1. When a gift of a chattel is found or stated in a case, a delivery is presumed, because without it it is not a gift; and such possession of the donee will be presumed to continue unless the contrary be found or stated, especially if it appear that another claimed and exercised ownership from a particular subsequent period.
2. Husband and wife cannot join in detinue for a chattel, if the husband had actual or constructive possession after marriage, for by the marriage and such possession the whole vests exclusively in the husband.
DETINUE for negro slave Violet; pleas, non detinet and statute limitations. From CABARRUS. Upon the trial the title of the plaintiffs appeared to be derived by a parol gift to the feme plaintiff, while sole and an infant, by her stepfather, J. Means, in whose house she lived at the time of the gift and afterwards until her intermarriage with the other plaintiff, which happened before she was of full age and several years (68) after the gift had been made. The plaintiffs were married at Means's, and resided a few days with him and then removed to Spiers's own house, which was in the neighborhood, and lived there from that time, viz, 1799, till Means died, in 1818. The slave had remained on Means's plantation with the wife from the period when she was given until Spiers removed from his house; and from that time Means claimed and exercised the right of ownership over her until he died, when the defendant succeeded to her as one of his next of kin. This suit was brought in April, 1819.
The defendant moved for a nonsuit upon the ground that the action ought to be brought in the name of the husband alone, and also that the plaintiffs were barred by the statute of limitations; but the court directed a verdict to be taken for the plaintiffs, with leave to the defendant to move to set it aside and enter a nonsuit, which was afterwards done, and the plaintiffs appealed to this Court.
It was contended on behalf of the defendant that the plaintiffs were barred by the statute 1715, ch. 27, secs. 5, 9, notwithstanding her infancy at the time of her marriage and her continued coverture since, for there is no saving for successive or cumulative disabilities. That question was argued at much length on both sides, but as the opinion of the Court was not given on it it is deemed unnecessary to report the arguments.

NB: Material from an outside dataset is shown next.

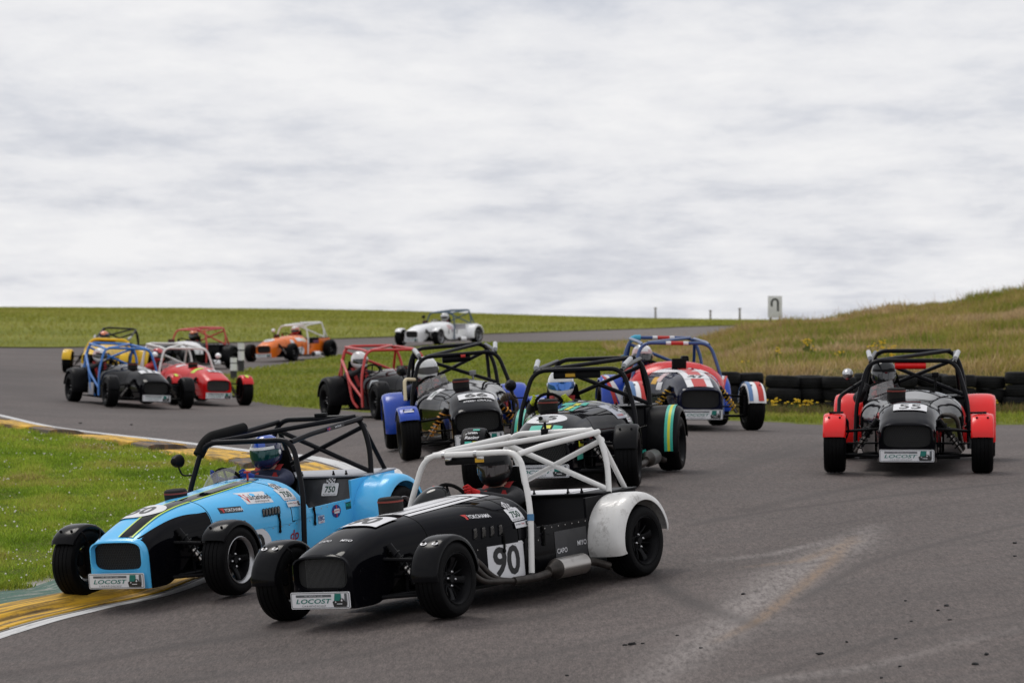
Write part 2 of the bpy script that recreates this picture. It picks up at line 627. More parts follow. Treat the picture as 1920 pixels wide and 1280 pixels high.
pale = 0.95 * seg_field(TV, gp((1640, 985), (1590, 1025), (1500, 1065), (1420, 1125), (1330, 1200), (1210, 1285)), [0.10, 0.22, 0.28, 0.24, 0.22, 0.22], 1, [0.3, 0.9, 0.9, 1, 0.8, 0.5])
pale = np.maximum(pale, 0.7 * seg_field(TV, gp((1330, 1055), (1450, 1040), (1600, 1010)), 0.10, 1, [0.5, 1, 0.8]))
pale = np.maximum(pale, 0.6 * seg_field(TV, gp((1240, 1190), (1370, 1170), (1500, 1180)), 0.25, 1, [0.2, 1, 0.2]))
pale = np.maximum(pale, 0.55 * seg_field(TV, gp((1380, 1285), (1620, 1255), (1930, 1180)), 0.12, 1, [0.9, 0.8, 0.3]))
tan = seg_field(TV, gp((1600, 1010), (1560, 1055), (1500, 1105), (1420, 1165), (1340, 1205)), 0.055, 1, [0.4, 0.9, 0.8, 0.9, 0.2])
tan = np.maximum(tan, 0.8 * seg_field(TV, gp((1400, 1065), (1500, 1055), (1600, 1020)), 0.07, 1, [0.2, 0.8, 0.8]))
rub = 1.0 * seg_field(TV, gp((1215, 1075), (1250, 1110), (1330, 1145), (1420, 1172), (1500, 1180)), 0.075, 1, [0.6, 1.0, 0.8, 0.6, 0])
rub = np.maximum(rub, 0.45 * seg_field(TV, gp((1500, 1000), (1700, 960), (1925, 920)), 0.03))
rub = np.maximum(rub, 0.5 * seg_field(TV, gp((1560, 1100), (1800, 1065), (1930, 1040)), 0.025))
for (a, b, c_, w_, k_) in (((1920, 905), (1640, 935), (1300, 985), 0.07, 0.6), ((1920, 985), (1620, 1060), (1500, 1130), 0.06, 0.6), ((1925, 1150), (1700, 1190), (1400, 1285), 0.07, 0.5), ((1920, 1010), (1500, 1060), (1260, 1090), 0.05, 0.45),
                           ((300, 1285), (700, 1230), (1180, 1120), 0.07, 0.5), ((0, 1265), (330, 1215), (560, 1180), 0.14, 0.6), ((560, 1285), (900, 1250), (1320, 1160), 0.06, 0.45), ((1925, 860), (1650, 905), (1400, 960), 0.09, 0.5), ((1300, 900), (1450, 860), (1560, 830), 0.10, 0.5), ((1250, 905), (1400, 865), (1500, 835), 0.08, 0.45)):
    rub = np.maximum(rub, k_ * seg_field(TV, gp(a, b, c_), w_))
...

A. Henderson for the defendant.
Wilson for the plaintiff.
The only proper conclusion that can be drawn from the statement of the case is that the slave Violet was delivered to the female plaintiff by Means when the gift was made, for a transfer of possession is implied, since without it a gift is not (70) valid. This continued up to the time of the marriage, inclusive, and Spiers, the husband, then acquired, in right of his wife, the possession of the slave, which he continued to hold during the time he remained in the house of Means. It signifies nothing that he left the slave with Means upon departing from his house, for his separate right of action had attached upon the marriage; the property was a chose in possession, and would have devolved upon his representatives had he died the next day. That Spiers's wife, before his marriage, and he afterwards had possession, is further to be inferred from the fact stated that Means claimed and exercised an ownership over the slave from the time the plaintiffs left his house until his death; from which the implication is necessary that while the plaintiffs continued at his house he did not claim or exercise ownership over them. The right of Spiers, therefore, was effectually barred in 1802. In the cases heretofore decided in which it was held that the wife was properly joined in detinue, no possession in the husband appeared, and he was consequently suing for a chose in action which, without such possession, would survive to the wife. From this view of the case it results that it is unnecessary to decide the other question arising out of the operation of the supervening coverture of Mrs. Spiers upon the statute of limitations.
The judgment was therefore affirmed.
Cited: Ferrell v. Thompson, 107 N.C. 428.